▶ Instructions for the task: Write out exactly the lines from the line with "Continue the Blender Python script for this scene: part 2, from" through the line with "floor_o = struct(mb.build('floor', M_FLOOR, smooth=0))", including both, and nothing more.

▶ Supplied data:
%%

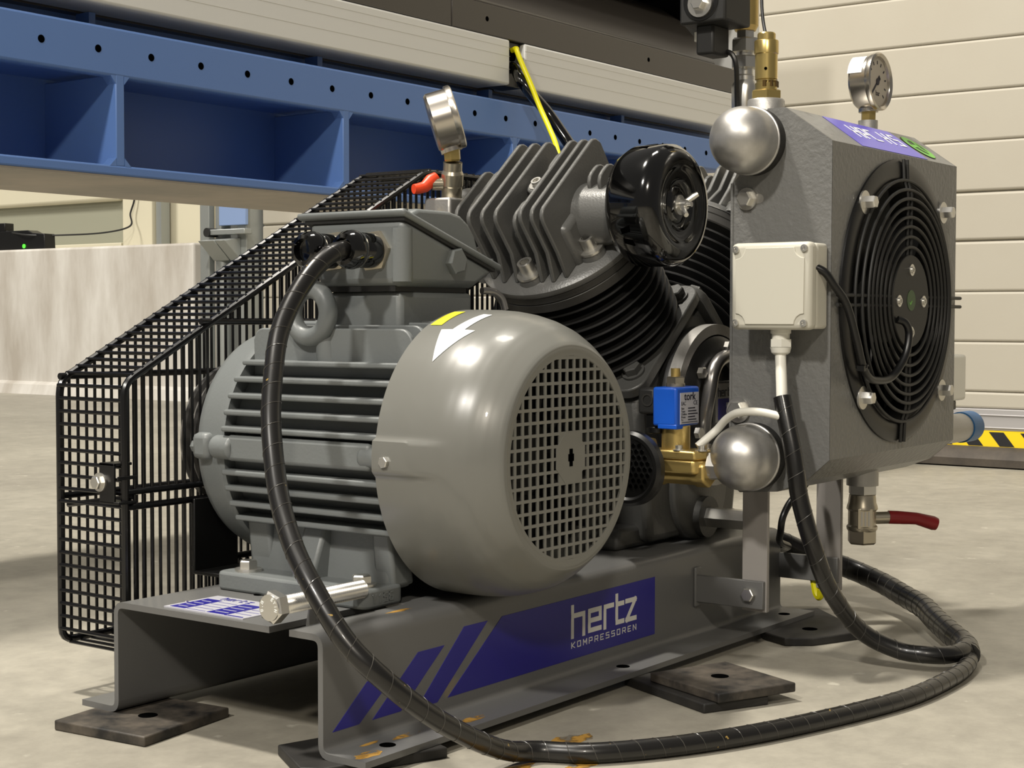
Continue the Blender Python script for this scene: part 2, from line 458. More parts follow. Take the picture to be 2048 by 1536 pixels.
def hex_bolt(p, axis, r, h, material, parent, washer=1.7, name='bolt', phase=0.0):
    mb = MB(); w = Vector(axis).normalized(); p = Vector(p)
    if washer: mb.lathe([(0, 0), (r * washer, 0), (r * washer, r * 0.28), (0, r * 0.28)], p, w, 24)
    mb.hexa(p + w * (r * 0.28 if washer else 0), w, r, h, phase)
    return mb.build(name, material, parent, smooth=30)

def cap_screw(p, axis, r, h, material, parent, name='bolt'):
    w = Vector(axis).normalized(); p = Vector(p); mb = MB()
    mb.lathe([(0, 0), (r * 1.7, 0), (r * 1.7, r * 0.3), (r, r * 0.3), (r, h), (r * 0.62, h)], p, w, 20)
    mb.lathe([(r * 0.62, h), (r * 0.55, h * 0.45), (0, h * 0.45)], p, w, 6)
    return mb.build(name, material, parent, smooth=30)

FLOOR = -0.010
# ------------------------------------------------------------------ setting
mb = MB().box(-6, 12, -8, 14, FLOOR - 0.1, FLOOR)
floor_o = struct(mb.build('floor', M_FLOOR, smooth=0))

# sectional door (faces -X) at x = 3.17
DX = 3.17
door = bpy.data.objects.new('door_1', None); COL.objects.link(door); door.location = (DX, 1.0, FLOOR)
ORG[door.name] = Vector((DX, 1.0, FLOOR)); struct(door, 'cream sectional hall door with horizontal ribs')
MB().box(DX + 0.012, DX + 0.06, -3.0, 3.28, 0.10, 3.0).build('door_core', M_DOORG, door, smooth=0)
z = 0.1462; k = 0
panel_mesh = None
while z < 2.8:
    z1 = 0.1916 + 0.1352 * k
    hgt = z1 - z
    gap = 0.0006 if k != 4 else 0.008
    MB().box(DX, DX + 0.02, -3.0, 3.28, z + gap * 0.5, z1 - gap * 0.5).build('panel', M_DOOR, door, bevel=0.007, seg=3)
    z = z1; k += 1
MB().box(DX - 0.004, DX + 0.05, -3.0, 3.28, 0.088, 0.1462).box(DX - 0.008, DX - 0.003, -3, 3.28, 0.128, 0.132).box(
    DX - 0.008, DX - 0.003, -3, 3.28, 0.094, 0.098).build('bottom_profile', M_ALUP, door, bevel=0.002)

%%
%%

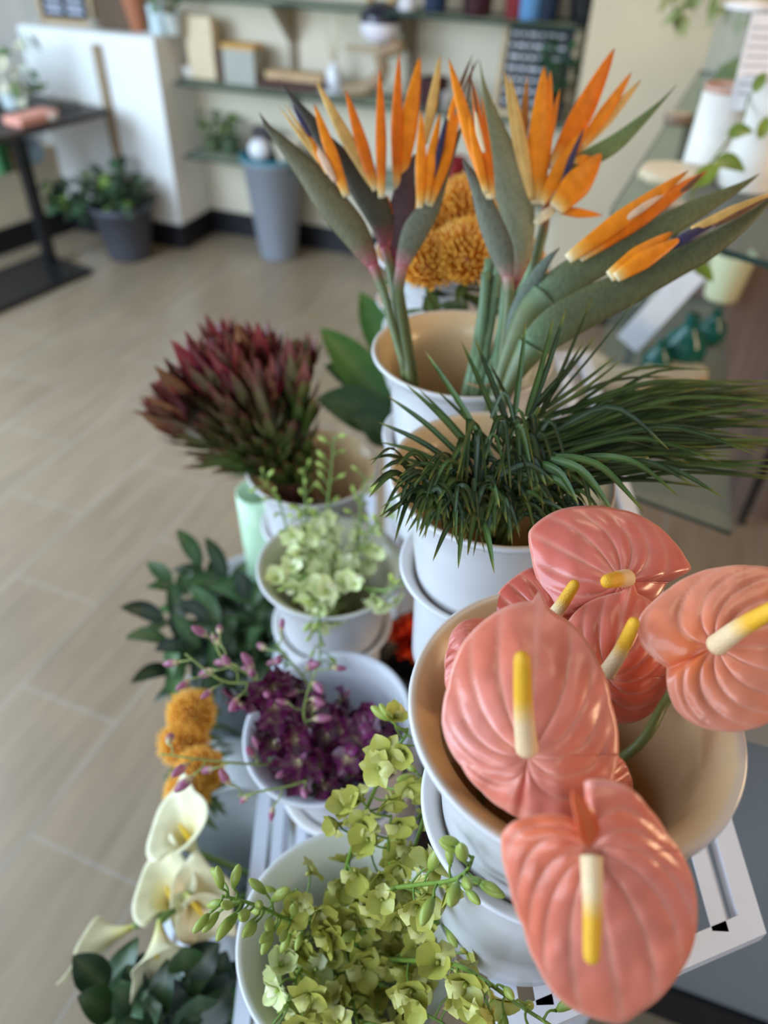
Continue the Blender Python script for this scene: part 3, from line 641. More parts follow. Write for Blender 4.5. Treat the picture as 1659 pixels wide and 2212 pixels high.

%%
%%

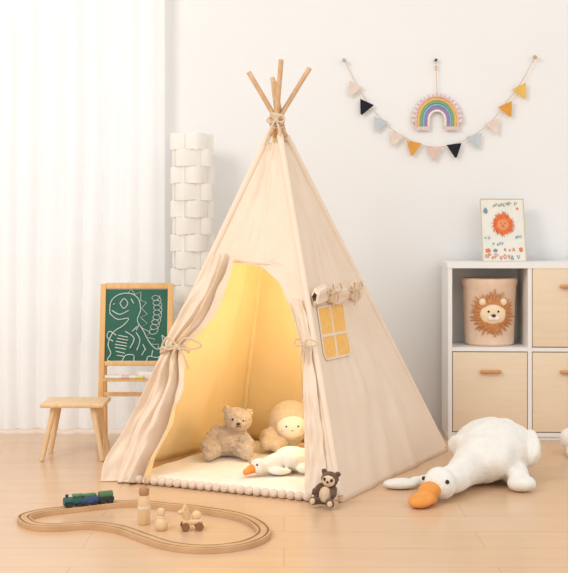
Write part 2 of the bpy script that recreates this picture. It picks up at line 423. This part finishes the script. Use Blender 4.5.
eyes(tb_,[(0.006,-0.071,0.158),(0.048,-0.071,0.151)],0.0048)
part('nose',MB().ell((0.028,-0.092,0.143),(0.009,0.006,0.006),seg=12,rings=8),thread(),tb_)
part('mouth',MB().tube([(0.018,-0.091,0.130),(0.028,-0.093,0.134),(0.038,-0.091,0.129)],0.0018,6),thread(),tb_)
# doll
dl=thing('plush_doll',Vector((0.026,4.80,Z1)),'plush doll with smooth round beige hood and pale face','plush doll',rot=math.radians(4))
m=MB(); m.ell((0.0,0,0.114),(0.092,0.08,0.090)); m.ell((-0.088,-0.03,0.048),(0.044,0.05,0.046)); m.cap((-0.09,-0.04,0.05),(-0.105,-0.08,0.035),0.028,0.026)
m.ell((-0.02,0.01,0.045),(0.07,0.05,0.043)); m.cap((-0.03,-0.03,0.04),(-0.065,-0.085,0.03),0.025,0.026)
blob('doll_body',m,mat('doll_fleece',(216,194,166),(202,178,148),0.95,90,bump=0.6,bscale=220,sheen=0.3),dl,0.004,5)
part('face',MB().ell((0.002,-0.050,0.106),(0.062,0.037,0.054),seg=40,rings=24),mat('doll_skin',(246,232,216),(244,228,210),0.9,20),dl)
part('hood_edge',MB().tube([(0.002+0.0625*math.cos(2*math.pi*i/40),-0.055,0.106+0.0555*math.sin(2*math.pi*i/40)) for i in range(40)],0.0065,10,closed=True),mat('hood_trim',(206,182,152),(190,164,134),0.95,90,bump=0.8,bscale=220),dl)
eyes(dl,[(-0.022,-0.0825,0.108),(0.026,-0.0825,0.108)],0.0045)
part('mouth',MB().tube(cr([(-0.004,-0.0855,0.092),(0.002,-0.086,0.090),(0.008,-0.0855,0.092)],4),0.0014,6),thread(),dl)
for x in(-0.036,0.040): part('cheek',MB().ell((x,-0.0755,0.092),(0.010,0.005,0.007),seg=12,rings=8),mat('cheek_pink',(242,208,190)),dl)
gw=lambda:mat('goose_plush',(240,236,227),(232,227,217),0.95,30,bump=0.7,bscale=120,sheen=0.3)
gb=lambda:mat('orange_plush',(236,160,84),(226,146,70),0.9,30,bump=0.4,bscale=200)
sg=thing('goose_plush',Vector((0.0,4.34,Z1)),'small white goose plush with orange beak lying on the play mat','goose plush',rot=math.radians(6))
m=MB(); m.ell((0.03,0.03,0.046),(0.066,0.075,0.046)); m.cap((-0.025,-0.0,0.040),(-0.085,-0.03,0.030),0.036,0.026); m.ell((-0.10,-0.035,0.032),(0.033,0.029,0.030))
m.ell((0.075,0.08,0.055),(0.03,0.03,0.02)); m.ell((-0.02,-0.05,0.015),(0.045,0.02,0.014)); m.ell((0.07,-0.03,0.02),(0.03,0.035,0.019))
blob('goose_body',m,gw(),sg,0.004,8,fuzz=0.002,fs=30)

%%

▶ Response:
Continue the Blender Python script for this scene: part 2, from line 458. More parts follow. Take the picture to be 2048 by 1536 pixels.
def hex_bolt(p, axis, r, h, material, parent, washer=1.7, name='bolt', phase=0.0):
    mb = MB(); w = Vector(axis).normalized(); p = Vector(p)
    if washer: mb.lathe([(0, 0), (r * washer, 0), (r * washer, r * 0.28), (0, r * 0.28)], p, w, 24)
    mb.hexa(p + w * (r * 0.28 if washer else 0), w, r, h, phase)
    return mb.build(name, material, parent, smooth=30)

def cap_screw(p, axis, r, h, material, parent, name='bolt'):
    w = Vector(axis).normalized(); p = Vector(p); mb = MB()
    mb.lathe([(0, 0), (r * 1.7, 0), (r * 1.7, r * 0.3), (r, r * 0.3), (r, h), (r * 0.62, h)], p, w, 20)
    mb.lathe([(r * 0.62, h), (r * 0.55, h * 0.45), (0, h * 0.45)], p, w, 6)
    return mb.build(name, material, parent, smooth=30)

FLOOR = -0.010
# ------------------------------------------------------------------ setting
mb = MB().box(-6, 12, -8, 14, FLOOR - 0.1, FLOOR)
floor_o = struct(mb.build('floor', M_FLOOR, smooth=0))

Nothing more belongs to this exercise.